You’ll find the mermaid of Zennor inside Zennor church. She fell in love with a human, but she was a Mer creature and so she couldn’t come to live with him up in the dry air. She swam up the stream to hear him sing, then one day he swam down it and was never seen again. He became one of the Mer people…
Sapphire’s father told her that story when she was little. When he is lost at sea she can’t help but think of that old myth; she’s convinced he’s still alive.
The following summer her brother Conor keeps disappearing for hours on end. She goes to the cove to find him, but instead meets Faro, an enigmatic and intriguing Merman. He takes her to Ingo and introduces her to a world she never knew existed. She must let go of all her Air thoughts and embrace the sea and all things Mer.
After her first visit she is entranced – merely the sound of running water makes her yearn to be in Ingo once more. Ingo blood runs strongly in Sapphy and Conor fears she will leave the Air world for good. He pleads with her to ignore her craving for the sea and stay safely in their cottage up on the cliff.
But not only is Sapphy intoxicated by the Mer world, she longs to see her father once more. And she’s sure she can hear him singing across the water…
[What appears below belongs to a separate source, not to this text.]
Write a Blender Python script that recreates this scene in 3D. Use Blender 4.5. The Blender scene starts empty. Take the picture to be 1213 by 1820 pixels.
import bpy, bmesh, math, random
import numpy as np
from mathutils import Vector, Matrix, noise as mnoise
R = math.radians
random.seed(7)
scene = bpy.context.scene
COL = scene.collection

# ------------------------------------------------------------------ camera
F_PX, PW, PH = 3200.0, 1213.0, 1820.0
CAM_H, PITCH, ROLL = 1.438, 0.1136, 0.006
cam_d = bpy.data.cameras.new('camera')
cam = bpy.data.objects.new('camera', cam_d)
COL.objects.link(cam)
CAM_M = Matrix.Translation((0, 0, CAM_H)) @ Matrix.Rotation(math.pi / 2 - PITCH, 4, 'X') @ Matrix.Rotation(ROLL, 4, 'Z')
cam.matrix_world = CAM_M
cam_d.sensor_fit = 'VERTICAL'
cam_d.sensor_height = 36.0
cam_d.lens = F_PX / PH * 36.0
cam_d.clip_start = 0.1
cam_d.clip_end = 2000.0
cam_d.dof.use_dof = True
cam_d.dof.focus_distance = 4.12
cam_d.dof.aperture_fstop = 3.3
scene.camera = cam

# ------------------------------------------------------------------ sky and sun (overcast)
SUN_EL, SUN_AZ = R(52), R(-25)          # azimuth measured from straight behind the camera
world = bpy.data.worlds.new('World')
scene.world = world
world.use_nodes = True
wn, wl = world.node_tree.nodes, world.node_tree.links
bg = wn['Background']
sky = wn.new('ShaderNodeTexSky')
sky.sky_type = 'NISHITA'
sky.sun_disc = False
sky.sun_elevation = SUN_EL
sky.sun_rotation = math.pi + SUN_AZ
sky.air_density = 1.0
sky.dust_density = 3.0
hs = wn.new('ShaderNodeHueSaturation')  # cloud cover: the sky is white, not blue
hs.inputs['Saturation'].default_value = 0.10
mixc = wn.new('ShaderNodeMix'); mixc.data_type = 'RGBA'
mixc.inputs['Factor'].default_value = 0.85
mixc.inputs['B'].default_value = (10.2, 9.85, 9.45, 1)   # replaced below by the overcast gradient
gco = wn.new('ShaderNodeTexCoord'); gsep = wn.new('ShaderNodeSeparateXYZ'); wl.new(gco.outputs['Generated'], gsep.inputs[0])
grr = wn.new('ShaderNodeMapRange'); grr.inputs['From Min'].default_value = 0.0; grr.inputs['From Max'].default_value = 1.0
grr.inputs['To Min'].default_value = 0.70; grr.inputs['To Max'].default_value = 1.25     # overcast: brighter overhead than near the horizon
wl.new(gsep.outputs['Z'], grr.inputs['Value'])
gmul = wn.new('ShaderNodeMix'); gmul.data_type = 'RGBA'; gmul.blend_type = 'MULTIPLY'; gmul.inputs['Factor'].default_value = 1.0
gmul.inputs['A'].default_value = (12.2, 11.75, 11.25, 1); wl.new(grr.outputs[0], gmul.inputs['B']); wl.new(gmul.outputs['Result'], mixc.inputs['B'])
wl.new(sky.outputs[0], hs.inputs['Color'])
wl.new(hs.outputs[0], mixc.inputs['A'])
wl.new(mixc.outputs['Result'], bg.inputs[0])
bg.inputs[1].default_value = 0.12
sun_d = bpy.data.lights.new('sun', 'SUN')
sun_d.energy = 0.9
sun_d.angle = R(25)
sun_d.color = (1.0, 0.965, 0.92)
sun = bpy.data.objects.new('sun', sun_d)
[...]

“I wish I was away in Ingo
Far across the briny sea…”
Reviews
"As ever, Dunmore's characters are beautifully drawn… Though the first in a series, this book works perfectly as a standalone title, with a satisfying resolution but enough left hanging in the air to make the characters and situations live on in the reader's mind. Ingo has a haunting, dangerous beauty all of its own." Philip Ardagh, Guardian
"The electric thrill of swimming with dolphins, of racing along currents, and of leaving the world of reason and caution behind are described with glorious intensity." Amanda Craig, The Times
"Compellingly lyrical." Independent
"Helen Dunmore may have a few drowned readers on her conscience, so enticing and believable is the underwater world she creates in Ingo." Telegraph
"Helen Dunmore is an exceptional and versatile writer and she writes with a restrained, sensual grace." Observer
"A remarkable fantasy… It's a haunting, beautifully written book which creates a totally believable parallel world." Northern Echo
"Ingo is an intoxicating adventure… Wonderful, evocative storytelling." Publishing News
"An enchanting, modern twist on the Hans Christian Anderson story of the little mermaid… The marine imagery gives the story a wonderful sprinkling of the nautical and the magical." Telegraph
"A tense, well-plotted story… Dunmore's sense of place, of the natural world, is particularly evocative." Irish Sunday Independent
"Loss and language are poetically blended." Irish Times
"The under-the-sea imagery is elegantly handled… Altogether a thoughtful book with emotional resonance." Carousel
PUBLISHERS WEEKLY
Dunmore's (The Siege, for adults) richly imagined fantasy, her first for young adults, posits tension between two parallel worlds: one undersea, the other along the rocky Cornwall coast. Sapphire, 11, and her older brother, Conor, have grown up in a close-knit family, loving the tidal cove below their cottage. Their father, Mathew, a fisherman and photographer, adores the sea; on the other hand, their mother has, in her words, "good reason to fear" it. When Dad disappears, and part of his boat is found, the family holds a memorial service and moves painfully through grief. Even a year after his disappearance, Sapphy and Conor refuse to believe their father is dead, while their mother begins to move on, befriending a visiting diver. Mer children Faro and Elvira begin to court the siblings, introducing them to such marvels as breathing underwater and swimming with dolphins. Ingo, the undersea world about which their father sang, beckons overpoweringly, and Sapphy, who is drawn back there repeatedly, begins to understand the Mer language. A wise beekeeper, whom some suspect is a witch, seems to know Mathew's fate. She subtly intercedes as Sapphy vacillates, "cleft" between her Mer and Air identities, and also suggests that Ingo is "breaking its bounds," intruding into the Air world. Dunmore makes both settings riveting, and captures Sapphy's lonely struggle through the heroine's first-person narrative. Dualities skepticism and belief, collective memory and individual perception, the pull of Mer life versus Sapphy's family love persist to the tale's end and beyond. Ages 10-up.